Los anuncios quieren que compremos el producto que se esconde detrás de la historia. Qué duda. Pero hay anuncios que, al igual que las películas, proponen un diálogo con el espectador que sobrepasa los límites del marketing. Anuncios en los que la historia es importante porque transmite un valor que va más allá de la venta; historias que nos interpelan y nos obligan a posicionarnos.
Sainsburys, una cadena británica de supermercados, ha recuperado este año la historia de cómo alemanes e ingleses hicieron un armisticio en la Navidad de hace cien años para jugar al fútbol. La Lotería de Navidad, con un guión poco sorprendente, ha tejido una red de empatía brutal en toda España.

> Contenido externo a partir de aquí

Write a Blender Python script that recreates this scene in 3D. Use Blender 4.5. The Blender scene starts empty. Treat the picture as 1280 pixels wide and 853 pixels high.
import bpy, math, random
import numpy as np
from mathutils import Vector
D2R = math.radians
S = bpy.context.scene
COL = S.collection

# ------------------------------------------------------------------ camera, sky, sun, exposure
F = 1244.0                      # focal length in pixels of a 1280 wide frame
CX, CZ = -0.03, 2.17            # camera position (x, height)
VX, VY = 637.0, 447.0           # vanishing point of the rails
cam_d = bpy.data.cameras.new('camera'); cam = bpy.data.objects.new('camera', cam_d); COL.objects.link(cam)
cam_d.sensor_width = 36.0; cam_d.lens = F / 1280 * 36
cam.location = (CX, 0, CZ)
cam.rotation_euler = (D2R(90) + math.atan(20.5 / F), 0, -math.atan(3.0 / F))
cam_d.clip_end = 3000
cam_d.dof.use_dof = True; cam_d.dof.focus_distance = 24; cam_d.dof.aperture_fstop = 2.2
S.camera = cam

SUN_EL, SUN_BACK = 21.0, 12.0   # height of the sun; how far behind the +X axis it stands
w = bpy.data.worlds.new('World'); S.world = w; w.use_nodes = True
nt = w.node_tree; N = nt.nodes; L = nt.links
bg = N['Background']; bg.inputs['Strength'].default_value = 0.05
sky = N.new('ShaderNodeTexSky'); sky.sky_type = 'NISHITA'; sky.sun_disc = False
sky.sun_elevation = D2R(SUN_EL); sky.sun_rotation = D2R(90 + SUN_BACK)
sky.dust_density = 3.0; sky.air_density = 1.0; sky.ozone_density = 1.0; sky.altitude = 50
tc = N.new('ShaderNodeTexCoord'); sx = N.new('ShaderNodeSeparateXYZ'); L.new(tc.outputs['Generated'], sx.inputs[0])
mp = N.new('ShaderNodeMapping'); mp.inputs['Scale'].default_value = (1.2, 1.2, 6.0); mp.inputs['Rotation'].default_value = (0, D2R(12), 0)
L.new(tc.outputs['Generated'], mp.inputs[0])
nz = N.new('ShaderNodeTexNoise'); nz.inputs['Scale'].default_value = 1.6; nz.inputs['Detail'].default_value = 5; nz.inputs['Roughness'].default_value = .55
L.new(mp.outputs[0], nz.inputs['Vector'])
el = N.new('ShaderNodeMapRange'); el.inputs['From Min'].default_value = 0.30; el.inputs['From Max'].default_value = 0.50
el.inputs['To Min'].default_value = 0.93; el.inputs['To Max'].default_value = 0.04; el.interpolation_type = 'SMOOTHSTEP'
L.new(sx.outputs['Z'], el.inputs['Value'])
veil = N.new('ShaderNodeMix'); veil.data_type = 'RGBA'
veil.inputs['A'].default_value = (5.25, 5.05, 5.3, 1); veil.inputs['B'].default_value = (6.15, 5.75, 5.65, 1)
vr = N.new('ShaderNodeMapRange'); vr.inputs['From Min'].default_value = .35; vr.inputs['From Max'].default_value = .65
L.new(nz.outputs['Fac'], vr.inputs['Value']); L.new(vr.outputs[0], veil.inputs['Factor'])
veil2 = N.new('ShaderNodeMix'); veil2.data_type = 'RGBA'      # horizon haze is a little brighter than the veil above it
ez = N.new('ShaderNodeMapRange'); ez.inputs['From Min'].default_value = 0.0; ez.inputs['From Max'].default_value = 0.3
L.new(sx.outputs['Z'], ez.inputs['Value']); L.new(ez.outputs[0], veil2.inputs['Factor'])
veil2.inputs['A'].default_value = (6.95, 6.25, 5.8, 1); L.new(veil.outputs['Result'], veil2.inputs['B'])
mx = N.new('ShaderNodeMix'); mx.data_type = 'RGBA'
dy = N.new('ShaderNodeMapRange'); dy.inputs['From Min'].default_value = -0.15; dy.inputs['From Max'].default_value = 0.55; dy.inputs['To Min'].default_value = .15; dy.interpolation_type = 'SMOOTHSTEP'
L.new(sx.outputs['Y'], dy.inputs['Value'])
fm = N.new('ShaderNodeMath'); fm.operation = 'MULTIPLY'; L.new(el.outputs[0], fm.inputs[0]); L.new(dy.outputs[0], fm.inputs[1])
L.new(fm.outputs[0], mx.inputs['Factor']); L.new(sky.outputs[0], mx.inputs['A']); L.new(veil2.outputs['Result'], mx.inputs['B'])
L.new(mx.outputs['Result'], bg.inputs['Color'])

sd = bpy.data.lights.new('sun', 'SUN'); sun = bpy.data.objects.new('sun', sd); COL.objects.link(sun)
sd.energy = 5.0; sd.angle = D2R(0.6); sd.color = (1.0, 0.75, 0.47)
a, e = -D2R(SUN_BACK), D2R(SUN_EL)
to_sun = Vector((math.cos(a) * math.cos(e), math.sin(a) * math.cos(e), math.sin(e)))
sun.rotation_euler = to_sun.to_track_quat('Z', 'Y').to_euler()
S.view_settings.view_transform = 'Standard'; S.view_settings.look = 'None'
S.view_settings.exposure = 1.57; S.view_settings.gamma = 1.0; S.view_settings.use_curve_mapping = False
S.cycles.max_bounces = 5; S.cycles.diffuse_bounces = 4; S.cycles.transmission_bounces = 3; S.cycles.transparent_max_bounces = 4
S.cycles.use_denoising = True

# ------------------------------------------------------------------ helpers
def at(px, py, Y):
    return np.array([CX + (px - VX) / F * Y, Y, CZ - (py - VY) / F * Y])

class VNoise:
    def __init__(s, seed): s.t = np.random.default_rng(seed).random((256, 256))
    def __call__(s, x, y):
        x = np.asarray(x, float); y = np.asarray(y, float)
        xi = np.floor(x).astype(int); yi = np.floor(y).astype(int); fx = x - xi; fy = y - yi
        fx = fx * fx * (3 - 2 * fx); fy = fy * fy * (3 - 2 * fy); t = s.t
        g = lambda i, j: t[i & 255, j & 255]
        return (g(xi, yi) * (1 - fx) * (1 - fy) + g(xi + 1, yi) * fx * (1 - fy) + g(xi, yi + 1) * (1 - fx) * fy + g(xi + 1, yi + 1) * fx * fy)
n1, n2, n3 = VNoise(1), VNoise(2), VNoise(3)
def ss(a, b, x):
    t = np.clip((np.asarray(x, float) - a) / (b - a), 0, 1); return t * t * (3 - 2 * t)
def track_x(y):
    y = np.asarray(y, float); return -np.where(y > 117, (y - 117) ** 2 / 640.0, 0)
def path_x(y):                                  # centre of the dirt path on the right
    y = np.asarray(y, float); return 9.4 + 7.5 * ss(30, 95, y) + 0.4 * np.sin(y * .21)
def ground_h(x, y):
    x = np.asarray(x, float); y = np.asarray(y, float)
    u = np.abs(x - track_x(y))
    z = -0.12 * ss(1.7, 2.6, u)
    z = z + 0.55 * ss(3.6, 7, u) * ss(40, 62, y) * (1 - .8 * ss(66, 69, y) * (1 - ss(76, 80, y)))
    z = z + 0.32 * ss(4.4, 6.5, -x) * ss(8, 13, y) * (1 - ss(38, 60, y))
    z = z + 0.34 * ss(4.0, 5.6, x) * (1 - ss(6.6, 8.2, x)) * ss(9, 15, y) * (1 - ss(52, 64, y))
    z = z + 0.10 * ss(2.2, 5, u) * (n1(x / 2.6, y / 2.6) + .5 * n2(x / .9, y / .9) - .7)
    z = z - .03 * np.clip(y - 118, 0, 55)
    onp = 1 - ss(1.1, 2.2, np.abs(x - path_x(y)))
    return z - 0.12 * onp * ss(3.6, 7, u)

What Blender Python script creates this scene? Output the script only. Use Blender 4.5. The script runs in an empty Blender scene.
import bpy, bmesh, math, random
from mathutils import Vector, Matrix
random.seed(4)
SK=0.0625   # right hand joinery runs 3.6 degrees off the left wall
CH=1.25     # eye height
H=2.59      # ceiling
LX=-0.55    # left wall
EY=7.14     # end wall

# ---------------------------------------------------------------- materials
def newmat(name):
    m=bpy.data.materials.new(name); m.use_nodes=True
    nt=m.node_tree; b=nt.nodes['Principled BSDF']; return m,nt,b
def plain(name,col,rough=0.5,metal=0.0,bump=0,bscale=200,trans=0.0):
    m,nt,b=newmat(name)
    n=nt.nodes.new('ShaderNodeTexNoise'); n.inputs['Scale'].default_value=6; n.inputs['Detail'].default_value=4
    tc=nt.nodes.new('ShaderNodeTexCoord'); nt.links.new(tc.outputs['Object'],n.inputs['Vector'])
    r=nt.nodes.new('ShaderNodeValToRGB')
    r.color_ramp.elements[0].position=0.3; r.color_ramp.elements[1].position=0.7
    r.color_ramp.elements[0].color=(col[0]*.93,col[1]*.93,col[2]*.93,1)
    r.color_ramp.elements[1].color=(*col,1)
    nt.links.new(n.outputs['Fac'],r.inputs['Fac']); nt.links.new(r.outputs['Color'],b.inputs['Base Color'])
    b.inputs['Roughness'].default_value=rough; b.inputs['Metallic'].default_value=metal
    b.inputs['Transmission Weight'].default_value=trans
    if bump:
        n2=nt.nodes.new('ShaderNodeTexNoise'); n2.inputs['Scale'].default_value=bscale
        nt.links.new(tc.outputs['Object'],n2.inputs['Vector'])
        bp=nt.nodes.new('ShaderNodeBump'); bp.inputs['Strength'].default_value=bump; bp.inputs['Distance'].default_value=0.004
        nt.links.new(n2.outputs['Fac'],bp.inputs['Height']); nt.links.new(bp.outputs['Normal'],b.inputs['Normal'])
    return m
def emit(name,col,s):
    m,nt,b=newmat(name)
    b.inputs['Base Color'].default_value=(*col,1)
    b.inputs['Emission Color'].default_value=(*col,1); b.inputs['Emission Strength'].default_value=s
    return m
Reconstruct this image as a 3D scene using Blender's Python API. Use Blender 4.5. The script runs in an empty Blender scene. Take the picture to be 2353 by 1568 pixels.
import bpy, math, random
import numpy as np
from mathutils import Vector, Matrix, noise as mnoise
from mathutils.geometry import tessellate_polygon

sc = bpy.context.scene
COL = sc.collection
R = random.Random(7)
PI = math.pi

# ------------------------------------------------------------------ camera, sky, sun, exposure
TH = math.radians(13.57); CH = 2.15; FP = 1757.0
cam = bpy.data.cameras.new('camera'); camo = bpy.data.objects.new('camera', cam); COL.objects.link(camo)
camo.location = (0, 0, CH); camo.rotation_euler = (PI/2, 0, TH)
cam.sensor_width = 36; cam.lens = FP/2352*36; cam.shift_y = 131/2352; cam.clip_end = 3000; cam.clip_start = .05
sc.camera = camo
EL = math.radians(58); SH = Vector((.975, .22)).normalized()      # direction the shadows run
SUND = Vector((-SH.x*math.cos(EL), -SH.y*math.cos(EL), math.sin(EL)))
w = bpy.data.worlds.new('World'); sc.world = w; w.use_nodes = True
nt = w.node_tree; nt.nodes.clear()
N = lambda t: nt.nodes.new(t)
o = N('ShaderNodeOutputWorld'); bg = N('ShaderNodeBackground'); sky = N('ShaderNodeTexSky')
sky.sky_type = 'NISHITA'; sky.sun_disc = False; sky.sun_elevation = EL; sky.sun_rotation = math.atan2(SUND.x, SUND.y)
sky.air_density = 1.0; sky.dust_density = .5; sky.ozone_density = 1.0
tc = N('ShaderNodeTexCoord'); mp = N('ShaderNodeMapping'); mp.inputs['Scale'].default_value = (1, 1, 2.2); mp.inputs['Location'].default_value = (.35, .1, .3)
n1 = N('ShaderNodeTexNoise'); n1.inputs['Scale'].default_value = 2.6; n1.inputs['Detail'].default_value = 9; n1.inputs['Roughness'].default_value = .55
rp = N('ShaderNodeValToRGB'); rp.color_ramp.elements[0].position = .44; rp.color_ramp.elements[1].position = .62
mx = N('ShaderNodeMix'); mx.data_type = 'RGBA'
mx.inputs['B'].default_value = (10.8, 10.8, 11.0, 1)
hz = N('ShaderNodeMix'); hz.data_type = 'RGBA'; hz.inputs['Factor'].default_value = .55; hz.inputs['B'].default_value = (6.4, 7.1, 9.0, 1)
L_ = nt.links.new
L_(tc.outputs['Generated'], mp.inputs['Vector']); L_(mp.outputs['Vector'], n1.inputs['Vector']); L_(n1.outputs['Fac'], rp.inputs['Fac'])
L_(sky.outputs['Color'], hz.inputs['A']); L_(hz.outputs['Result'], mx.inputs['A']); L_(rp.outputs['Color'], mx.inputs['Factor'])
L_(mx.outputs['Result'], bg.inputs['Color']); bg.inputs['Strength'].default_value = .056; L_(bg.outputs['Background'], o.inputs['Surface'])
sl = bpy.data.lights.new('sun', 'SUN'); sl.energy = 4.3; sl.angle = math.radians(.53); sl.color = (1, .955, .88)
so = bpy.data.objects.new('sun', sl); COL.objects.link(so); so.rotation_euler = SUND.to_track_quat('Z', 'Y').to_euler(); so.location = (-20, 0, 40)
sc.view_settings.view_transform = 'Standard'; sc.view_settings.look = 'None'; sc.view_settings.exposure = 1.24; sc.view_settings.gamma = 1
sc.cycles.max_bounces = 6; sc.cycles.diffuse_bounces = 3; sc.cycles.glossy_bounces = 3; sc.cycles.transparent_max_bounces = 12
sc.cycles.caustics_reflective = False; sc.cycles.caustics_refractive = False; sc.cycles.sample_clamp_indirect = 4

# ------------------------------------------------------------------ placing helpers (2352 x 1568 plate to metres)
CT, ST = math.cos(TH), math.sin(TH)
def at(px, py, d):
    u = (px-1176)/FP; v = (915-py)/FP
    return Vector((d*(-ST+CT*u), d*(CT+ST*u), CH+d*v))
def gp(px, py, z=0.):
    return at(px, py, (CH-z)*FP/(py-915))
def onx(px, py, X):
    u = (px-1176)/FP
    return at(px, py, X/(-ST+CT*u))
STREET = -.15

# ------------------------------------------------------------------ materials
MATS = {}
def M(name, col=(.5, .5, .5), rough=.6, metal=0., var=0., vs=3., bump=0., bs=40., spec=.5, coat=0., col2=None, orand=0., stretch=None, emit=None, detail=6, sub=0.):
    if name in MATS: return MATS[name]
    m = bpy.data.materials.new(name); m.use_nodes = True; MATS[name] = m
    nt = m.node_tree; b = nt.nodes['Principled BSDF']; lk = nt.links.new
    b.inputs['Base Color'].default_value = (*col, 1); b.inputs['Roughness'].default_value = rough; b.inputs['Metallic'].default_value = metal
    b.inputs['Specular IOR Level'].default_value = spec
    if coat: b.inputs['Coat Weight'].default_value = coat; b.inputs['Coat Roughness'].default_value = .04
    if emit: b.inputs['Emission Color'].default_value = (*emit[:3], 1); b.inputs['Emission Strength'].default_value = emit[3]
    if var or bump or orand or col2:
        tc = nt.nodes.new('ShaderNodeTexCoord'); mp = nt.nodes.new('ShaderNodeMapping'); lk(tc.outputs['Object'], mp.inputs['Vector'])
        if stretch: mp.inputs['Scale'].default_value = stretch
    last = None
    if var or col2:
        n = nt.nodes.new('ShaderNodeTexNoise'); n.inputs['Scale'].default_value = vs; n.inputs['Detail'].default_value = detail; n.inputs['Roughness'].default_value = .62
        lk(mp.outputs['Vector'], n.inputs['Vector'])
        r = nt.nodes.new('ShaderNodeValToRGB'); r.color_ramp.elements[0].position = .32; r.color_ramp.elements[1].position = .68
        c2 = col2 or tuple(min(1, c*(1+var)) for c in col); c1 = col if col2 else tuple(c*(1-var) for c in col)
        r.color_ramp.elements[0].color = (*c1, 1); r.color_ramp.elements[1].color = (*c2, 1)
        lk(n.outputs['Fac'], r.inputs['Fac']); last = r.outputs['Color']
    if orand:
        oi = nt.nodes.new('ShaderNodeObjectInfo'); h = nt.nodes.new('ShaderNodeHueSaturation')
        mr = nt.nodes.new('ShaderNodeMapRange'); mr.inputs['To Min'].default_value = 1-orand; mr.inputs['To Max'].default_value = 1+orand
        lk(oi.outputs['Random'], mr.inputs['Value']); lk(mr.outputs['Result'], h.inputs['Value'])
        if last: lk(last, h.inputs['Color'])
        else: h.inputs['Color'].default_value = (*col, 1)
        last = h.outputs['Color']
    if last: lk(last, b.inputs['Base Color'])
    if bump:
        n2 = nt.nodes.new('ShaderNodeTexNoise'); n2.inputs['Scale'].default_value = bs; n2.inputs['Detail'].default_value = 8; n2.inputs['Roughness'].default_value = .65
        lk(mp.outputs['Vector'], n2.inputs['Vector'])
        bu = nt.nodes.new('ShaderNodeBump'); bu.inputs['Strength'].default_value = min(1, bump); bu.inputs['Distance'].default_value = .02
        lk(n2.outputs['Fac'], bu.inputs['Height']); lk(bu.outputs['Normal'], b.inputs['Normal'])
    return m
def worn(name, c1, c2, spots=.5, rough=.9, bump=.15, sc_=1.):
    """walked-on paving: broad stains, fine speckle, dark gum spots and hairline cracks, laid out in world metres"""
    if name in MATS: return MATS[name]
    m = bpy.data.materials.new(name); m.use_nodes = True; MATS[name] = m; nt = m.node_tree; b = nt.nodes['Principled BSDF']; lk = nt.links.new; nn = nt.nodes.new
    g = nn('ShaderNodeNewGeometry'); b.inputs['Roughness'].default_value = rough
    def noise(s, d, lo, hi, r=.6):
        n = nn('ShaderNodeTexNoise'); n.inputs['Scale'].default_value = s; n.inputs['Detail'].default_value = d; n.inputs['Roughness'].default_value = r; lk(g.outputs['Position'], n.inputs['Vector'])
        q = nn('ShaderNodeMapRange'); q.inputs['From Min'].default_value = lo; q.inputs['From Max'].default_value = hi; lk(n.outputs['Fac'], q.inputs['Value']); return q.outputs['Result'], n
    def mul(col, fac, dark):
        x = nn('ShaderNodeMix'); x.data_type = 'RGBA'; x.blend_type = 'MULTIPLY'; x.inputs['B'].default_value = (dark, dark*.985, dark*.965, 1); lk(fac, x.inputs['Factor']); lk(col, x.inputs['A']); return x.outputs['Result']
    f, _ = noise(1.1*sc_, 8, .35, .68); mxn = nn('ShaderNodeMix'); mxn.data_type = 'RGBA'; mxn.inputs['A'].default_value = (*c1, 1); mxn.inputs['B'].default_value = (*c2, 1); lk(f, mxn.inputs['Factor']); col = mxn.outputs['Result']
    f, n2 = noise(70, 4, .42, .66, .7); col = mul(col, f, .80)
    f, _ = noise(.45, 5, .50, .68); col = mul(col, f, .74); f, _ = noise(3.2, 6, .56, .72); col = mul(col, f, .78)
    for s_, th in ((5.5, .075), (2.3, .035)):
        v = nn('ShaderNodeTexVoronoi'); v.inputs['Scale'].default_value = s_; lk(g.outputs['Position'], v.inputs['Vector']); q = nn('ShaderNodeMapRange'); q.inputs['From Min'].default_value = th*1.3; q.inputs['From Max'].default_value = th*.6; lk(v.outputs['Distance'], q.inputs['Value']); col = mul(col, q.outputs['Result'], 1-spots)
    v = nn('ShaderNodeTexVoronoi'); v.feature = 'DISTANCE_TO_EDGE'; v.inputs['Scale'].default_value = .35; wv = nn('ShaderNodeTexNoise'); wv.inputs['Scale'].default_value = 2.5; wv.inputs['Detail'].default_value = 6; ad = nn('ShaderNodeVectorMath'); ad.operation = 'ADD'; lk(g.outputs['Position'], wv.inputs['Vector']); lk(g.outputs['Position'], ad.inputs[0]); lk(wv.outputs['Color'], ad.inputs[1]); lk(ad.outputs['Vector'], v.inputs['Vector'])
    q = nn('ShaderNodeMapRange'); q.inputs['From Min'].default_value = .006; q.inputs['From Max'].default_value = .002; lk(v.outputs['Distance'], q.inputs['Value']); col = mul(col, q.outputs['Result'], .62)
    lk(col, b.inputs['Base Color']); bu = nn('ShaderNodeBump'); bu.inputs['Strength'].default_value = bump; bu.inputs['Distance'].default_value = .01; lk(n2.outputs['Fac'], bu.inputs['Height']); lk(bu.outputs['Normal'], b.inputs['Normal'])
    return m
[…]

Ambos anuncios han generado un diálogo formidable, a favor y en contra, dignificando el nombre de la publicidad y, de paso, el de los contadores de historias. Como Zemeckis, Weir y Gibson.
Leyendo la prensa ha venido a mi cabeza, sin querer, aquel controvertido anuncio de Campofrío en el que Chus Lampreave se cruzaba con cómicos para realzar las virtudes de nuestra España. ¿Lo recuerdan? Por cada aplauso que recibió, también caía una colleja de alguien que veía en el spot un canto a la España de la pandereta… Aquel debate, si me permiten, hoy importa muy poco. Sí me preocupa Burgos y una empresa que daba miles de puestos de trabajo. Ese Burgos, ahora, es nuestra España. La España que se hace extranjera. La España que se derrumba. La cuestión está en qué queremos ver en ese ‘anuncio’: Las cenizas de una fábrica que se las llevará el viento o, por el contrario, el inicio de un renacimiento prometedor. Tal vez todo sea cuestión de perspectiva. O de manipulación. Pero no, necesariamente, sólo algo malo.